Pivotal Point LLC (B-423072.2)

Pivotal Point LLC (B-423072.2)
Photo by Logan Voss / Unsplash

You should not care.

Category: Technical evaluation, past performance

Date: 25 November 2025

URL: https://www.gao.gov/products/b-423072.2

Pivotal Point LLC, an SDVOSB of Falls Church, Virginia, protested the VA's award of a firm-fixed-price contract to 3Links Technologies, Inc. under RFP No. 36C10F24R0002 for telecommunications and data drops work at federal properties across Virginia, West Virginia, Maryland, and Washington, DC. The procurement had a tortured prior history: the VA initially awarded to a third firm, Bravo Communications Services, faced a size protest that ultimately disqualified Bravo, then reevaluated and awarded to 3Links. Pivotal argued the VA unreasonably evaluated its proposal under the company experience and project management factors, and applied unstated evaluation criteria in assessing a weakness.

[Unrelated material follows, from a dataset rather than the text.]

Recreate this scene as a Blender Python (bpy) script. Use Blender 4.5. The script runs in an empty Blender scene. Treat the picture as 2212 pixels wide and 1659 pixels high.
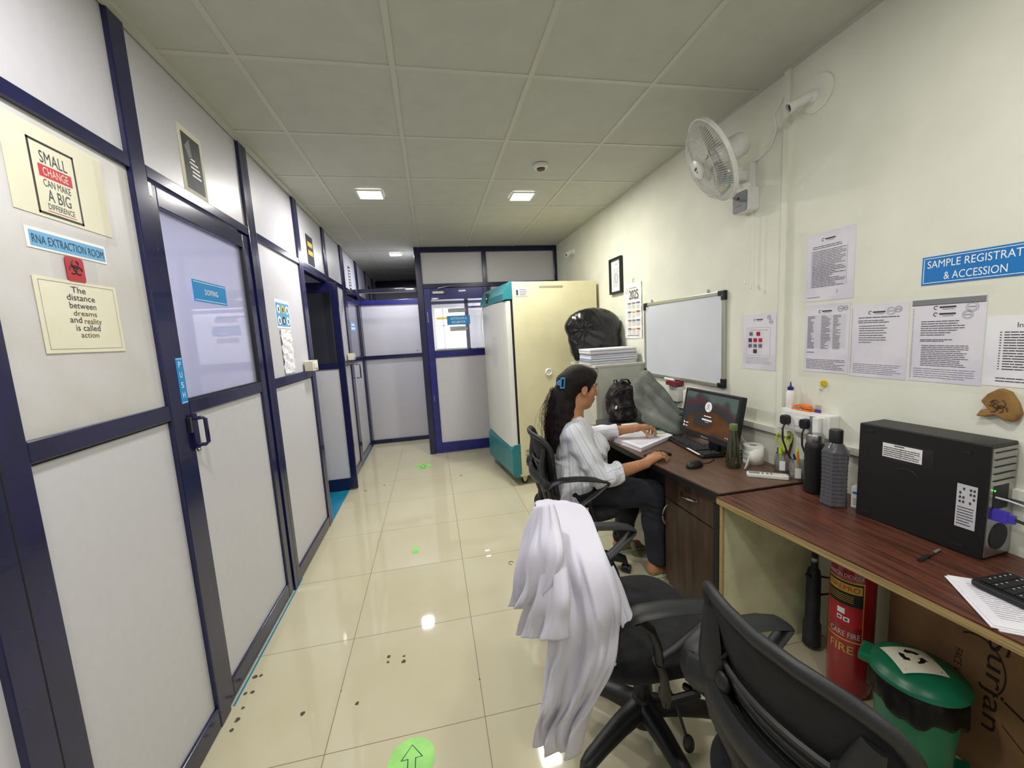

Company experience rating: Pivotal contended that its absence of weaknesses should have automatically earned an outstanding rating, and that its highest possible past performance rating was inconsistent with a good company experience rating. GAO rejected both arguments, holding that "outstanding" requires affirmatively exceptional approach and many strengths—not merely the absence of weaknesses—and that the two factors, while sharing a relevancy definition, evaluate materially different aspects of an offeror's record.

Unequal treatment: Pivotal argued that because neither its proposal nor 3Links's had weaknesses under company experience, different ratings constituted disparate treatment. GAO held that the "substantively indistinguishable" standard was not met—3Links's proposal was documented as more detailed and encompassing.

Unstated criteria: Pivotal challenged the weakness assessed for submitting resumes of personnel currently assigned to other contracts without explaining their availability. GAO found this concern was logically encompassed by the RFP's explicit requirement to detail how the offeror would manage multiple concurrent orders and projects.

Outcome: Denied. A well-documented agency record reflecting real proposal differences is sufficient to defeat both disparate treatment and unstated-criteria claims.

Digest

  1. Protest challenging the agency's evaluation of the protester's proposal, including allegations that the agency disparately evaluated the protester's and awardee's proposals, is denied where the record shows that the agency's evaluation was reasonable and consistent with the terms of the solicitation and where the differences in ratings were based on differences in the proposals.
  2. Protest that the agency applied unstated evaluation criteria in its evaluation of the protester's proposal is denied where the challenged evaluation findings were logically encompassed by the stated criteria.